#### Aim of the exercise
Using the data below, output the first line and every line after it up to and including the line containing "COL = scene.collection", exactly as written and with nothing added.

#### Information shown
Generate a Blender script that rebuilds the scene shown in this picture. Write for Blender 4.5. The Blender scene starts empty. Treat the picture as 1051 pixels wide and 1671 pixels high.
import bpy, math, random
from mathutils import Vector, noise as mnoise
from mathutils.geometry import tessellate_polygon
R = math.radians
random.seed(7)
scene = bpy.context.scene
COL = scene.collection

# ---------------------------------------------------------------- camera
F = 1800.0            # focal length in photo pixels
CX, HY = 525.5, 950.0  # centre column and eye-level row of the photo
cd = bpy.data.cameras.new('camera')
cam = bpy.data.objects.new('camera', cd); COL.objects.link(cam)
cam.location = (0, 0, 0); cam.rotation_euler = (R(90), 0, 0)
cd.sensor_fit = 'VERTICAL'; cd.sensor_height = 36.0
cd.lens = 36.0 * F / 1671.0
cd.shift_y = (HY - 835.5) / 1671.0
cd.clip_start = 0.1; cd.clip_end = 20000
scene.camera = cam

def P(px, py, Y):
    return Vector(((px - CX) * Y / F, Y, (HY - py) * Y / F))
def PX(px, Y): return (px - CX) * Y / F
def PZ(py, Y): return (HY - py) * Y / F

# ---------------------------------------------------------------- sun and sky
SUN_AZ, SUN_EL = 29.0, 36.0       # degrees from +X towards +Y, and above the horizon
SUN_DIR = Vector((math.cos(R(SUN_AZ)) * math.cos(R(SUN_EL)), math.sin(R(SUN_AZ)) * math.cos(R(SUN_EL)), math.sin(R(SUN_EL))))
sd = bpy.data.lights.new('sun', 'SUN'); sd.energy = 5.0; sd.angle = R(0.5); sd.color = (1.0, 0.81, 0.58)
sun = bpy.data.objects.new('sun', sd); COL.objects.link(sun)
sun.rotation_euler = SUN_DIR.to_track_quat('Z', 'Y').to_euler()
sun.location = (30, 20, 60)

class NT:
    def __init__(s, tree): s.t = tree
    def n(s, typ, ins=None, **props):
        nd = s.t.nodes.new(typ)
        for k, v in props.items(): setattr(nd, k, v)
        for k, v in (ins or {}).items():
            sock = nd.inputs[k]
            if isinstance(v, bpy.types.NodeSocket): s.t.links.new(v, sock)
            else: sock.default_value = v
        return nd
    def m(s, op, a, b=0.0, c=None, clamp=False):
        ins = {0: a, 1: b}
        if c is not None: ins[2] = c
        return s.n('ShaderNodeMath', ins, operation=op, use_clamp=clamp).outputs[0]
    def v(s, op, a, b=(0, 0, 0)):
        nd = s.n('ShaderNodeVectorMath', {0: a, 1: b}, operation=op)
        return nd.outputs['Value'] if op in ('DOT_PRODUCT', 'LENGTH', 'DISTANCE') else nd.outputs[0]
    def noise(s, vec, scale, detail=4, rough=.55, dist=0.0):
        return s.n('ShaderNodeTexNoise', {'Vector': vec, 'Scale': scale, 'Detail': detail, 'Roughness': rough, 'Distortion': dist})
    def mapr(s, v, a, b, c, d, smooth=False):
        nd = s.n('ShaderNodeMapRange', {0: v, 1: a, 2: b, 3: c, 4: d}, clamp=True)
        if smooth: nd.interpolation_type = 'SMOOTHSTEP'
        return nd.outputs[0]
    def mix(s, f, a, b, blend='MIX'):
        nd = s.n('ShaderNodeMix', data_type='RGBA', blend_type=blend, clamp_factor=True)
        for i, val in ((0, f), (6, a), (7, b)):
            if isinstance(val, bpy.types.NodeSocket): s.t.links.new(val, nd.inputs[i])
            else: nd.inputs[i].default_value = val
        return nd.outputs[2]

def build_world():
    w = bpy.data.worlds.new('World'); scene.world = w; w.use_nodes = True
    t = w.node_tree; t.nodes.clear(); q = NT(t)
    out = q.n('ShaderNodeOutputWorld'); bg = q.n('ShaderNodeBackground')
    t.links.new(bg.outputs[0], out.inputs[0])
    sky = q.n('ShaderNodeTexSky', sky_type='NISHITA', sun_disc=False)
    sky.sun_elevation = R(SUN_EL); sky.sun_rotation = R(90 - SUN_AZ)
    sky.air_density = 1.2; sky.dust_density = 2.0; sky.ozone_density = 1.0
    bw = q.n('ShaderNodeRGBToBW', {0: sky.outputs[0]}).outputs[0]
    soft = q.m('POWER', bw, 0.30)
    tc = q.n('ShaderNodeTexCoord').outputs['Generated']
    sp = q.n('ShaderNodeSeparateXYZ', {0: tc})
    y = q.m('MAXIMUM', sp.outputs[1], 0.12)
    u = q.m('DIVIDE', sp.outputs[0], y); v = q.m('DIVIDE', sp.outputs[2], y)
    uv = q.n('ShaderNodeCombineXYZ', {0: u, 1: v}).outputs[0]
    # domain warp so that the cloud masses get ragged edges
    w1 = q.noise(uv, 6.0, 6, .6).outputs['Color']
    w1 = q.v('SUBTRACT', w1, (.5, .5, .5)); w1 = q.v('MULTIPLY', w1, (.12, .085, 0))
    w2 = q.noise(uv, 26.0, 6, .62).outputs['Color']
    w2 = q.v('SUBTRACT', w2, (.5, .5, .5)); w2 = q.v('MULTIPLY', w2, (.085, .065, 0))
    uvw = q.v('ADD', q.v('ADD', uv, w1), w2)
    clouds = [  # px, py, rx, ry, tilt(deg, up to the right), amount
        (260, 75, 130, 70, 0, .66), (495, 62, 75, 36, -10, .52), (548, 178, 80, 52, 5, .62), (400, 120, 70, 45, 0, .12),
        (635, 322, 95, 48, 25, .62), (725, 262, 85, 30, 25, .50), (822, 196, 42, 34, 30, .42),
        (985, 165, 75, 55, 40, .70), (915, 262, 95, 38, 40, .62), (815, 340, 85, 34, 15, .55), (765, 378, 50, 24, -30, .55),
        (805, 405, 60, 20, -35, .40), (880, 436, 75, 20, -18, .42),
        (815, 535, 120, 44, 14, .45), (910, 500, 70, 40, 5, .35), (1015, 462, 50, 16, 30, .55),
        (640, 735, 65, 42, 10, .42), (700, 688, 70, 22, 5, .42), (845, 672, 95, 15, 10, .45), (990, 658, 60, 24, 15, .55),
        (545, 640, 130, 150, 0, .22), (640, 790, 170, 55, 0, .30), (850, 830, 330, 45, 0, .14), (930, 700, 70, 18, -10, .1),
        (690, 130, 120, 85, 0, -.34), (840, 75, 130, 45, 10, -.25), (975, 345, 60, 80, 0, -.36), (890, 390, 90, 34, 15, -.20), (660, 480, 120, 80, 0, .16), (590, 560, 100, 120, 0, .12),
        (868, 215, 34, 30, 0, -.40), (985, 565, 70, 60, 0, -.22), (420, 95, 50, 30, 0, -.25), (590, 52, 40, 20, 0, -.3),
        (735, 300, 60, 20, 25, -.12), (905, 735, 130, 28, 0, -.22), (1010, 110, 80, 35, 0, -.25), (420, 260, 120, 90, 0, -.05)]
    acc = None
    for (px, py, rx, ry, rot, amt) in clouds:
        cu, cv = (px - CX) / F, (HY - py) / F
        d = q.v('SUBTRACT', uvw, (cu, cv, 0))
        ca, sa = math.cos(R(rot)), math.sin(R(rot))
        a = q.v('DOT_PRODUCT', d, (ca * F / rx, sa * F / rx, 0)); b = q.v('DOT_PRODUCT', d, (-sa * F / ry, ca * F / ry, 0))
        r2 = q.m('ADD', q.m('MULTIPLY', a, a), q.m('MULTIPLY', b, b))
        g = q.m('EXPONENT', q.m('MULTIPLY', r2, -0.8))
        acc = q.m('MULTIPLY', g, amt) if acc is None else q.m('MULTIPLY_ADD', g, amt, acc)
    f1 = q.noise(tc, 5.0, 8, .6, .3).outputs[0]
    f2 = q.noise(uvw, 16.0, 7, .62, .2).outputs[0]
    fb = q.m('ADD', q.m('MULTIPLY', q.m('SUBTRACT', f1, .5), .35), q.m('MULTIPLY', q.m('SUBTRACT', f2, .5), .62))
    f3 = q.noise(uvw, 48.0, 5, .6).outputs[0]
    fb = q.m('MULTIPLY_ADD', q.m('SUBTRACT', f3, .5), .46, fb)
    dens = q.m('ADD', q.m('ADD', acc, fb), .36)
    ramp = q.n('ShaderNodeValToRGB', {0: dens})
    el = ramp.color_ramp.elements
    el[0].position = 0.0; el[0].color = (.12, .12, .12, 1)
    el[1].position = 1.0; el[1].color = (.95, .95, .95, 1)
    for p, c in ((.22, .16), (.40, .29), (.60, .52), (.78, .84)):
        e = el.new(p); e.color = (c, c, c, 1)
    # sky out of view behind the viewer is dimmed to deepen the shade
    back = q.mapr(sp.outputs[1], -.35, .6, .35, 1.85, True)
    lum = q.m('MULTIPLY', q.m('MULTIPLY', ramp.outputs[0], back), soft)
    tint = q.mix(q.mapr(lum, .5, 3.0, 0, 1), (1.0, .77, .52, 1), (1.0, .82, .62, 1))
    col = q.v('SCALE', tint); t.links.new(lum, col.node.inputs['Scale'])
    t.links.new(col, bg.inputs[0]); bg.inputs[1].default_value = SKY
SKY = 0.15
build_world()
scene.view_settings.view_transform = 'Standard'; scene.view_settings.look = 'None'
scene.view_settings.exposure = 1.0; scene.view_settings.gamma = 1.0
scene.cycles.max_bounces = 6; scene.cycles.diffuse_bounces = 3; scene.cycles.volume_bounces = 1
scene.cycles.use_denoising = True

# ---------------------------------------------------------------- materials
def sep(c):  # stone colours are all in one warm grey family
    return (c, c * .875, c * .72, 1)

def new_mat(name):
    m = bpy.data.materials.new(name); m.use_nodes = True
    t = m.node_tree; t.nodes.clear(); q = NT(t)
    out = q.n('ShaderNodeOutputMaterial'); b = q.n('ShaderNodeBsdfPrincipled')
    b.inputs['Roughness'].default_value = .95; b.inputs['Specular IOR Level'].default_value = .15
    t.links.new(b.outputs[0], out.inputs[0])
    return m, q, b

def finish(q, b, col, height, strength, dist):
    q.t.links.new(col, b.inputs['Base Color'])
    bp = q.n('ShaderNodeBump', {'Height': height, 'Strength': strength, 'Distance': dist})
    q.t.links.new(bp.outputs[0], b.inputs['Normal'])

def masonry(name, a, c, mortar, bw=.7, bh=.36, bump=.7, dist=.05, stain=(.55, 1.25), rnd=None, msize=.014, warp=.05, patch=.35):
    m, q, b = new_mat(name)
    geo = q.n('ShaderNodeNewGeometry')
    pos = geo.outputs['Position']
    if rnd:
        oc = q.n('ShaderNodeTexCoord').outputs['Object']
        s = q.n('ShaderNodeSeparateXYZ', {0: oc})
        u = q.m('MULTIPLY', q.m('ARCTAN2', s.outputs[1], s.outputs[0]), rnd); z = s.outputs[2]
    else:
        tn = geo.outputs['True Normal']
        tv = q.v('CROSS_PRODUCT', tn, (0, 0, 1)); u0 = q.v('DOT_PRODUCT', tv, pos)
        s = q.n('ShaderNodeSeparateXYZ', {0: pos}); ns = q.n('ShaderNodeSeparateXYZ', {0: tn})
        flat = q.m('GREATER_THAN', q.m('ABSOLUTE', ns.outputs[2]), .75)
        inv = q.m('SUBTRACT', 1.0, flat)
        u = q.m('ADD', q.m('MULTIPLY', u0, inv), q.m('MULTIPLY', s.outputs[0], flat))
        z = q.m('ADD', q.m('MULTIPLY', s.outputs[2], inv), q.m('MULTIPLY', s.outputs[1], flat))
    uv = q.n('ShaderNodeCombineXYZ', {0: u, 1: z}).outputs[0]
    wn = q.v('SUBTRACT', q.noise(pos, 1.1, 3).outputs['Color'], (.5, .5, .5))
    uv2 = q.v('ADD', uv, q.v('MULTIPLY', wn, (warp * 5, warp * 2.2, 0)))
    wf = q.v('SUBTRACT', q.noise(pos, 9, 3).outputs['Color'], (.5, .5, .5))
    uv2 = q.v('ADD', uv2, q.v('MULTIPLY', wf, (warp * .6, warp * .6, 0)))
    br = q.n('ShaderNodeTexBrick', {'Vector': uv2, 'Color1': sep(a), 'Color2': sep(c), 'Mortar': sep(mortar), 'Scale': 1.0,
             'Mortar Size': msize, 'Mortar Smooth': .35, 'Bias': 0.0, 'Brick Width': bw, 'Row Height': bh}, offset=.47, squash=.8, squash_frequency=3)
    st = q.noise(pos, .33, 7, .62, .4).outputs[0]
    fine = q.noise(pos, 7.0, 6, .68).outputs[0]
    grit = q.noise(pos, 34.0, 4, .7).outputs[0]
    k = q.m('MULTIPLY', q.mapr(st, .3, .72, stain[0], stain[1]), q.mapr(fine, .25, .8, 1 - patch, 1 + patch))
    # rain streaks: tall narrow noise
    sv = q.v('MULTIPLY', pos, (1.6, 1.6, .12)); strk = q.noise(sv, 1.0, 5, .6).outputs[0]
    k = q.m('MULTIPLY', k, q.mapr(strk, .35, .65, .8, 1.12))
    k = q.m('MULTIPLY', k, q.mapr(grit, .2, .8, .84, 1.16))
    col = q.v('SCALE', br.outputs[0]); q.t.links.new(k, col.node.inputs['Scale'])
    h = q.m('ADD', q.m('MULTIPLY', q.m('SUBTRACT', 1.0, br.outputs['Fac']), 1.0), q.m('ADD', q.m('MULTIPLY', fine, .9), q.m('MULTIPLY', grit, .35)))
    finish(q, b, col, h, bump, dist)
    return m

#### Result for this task
Generate a Blender script that rebuilds the scene shown in this picture. Write for Blender 4.5. The Blender scene starts empty. Treat the picture as 1051 pixels wide and 1671 pixels high.
import bpy, math, random
from mathutils import Vector, noise as mnoise
from mathutils.geometry import tessellate_polygon
R = math.radians
random.seed(7)
scene = bpy.context.scene
COL = scene.collection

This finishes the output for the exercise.